Antes de que me contaran estas cosas, yo ya admiraba a Camilo, pero a partir de entonces lo admiré mucho más. Me da igual que le acusen de negarse a envejecer con dignidad, pues yo creo que lo está haciendo de la manera adecuada a una estrella de su categoría. Dicen que se está convirtiendo en un monstruo, pero para mí es, en cualquier caso, un amado monstruo: por eso le he robado el título de este texto a mi difunto amigo Javier Tomeo.
A tenor de esa última aparición televisiva que tanta polvareda ha levantado, es indudable que la mutación del señor Blanes incluye algún elemento terrorífico, pero más en lo que oculta que en lo que muestra.
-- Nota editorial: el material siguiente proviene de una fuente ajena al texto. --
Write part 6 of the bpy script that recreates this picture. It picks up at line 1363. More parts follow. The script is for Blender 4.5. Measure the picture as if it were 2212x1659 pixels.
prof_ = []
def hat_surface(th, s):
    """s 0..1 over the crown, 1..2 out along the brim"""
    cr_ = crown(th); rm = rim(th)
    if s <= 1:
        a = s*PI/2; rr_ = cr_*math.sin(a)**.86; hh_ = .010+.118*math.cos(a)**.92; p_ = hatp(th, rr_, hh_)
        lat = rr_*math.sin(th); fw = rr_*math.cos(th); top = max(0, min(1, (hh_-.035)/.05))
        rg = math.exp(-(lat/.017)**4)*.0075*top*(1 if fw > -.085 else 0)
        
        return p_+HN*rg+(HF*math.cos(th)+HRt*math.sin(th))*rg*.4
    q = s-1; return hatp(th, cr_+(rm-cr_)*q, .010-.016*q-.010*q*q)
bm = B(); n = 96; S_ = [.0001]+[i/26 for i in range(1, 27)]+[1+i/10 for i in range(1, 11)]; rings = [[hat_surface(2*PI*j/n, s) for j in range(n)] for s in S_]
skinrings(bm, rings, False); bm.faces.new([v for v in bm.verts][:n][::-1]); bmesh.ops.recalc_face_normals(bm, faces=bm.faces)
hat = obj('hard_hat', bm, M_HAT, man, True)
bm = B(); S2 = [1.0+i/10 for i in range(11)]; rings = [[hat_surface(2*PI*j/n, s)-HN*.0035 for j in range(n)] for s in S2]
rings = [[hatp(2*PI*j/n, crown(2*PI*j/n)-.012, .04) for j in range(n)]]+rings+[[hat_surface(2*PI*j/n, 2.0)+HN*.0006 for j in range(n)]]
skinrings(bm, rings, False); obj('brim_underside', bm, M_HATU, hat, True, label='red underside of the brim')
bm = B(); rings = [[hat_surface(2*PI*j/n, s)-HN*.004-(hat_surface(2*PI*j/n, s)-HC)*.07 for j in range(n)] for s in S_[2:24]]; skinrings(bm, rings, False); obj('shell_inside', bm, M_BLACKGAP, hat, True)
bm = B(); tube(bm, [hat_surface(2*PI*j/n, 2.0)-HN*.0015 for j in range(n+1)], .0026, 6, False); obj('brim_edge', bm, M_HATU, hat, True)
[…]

Los cirujanos se han cebado con él, ciertamente, pero… ¿alguien se atreve a imaginarlo desmaquillado, sin la peluca ni la dentadura postiza, en el momento de meterse en la cama? Yo no, pero algo me dice que el espanto superaría al que provocaba el gran Liberace en sus últimos tiempos, cuando solo lo veían sus íntimos.
No sé qué más puede hacer Camilo con su cuerpo y su rostro, pero espero que siga en la actual dirección. Esa será su manera de envejecer con dignidad, y no la que le prescriben esas mentes simples que nunca han entendido lo que significa ser una estrella.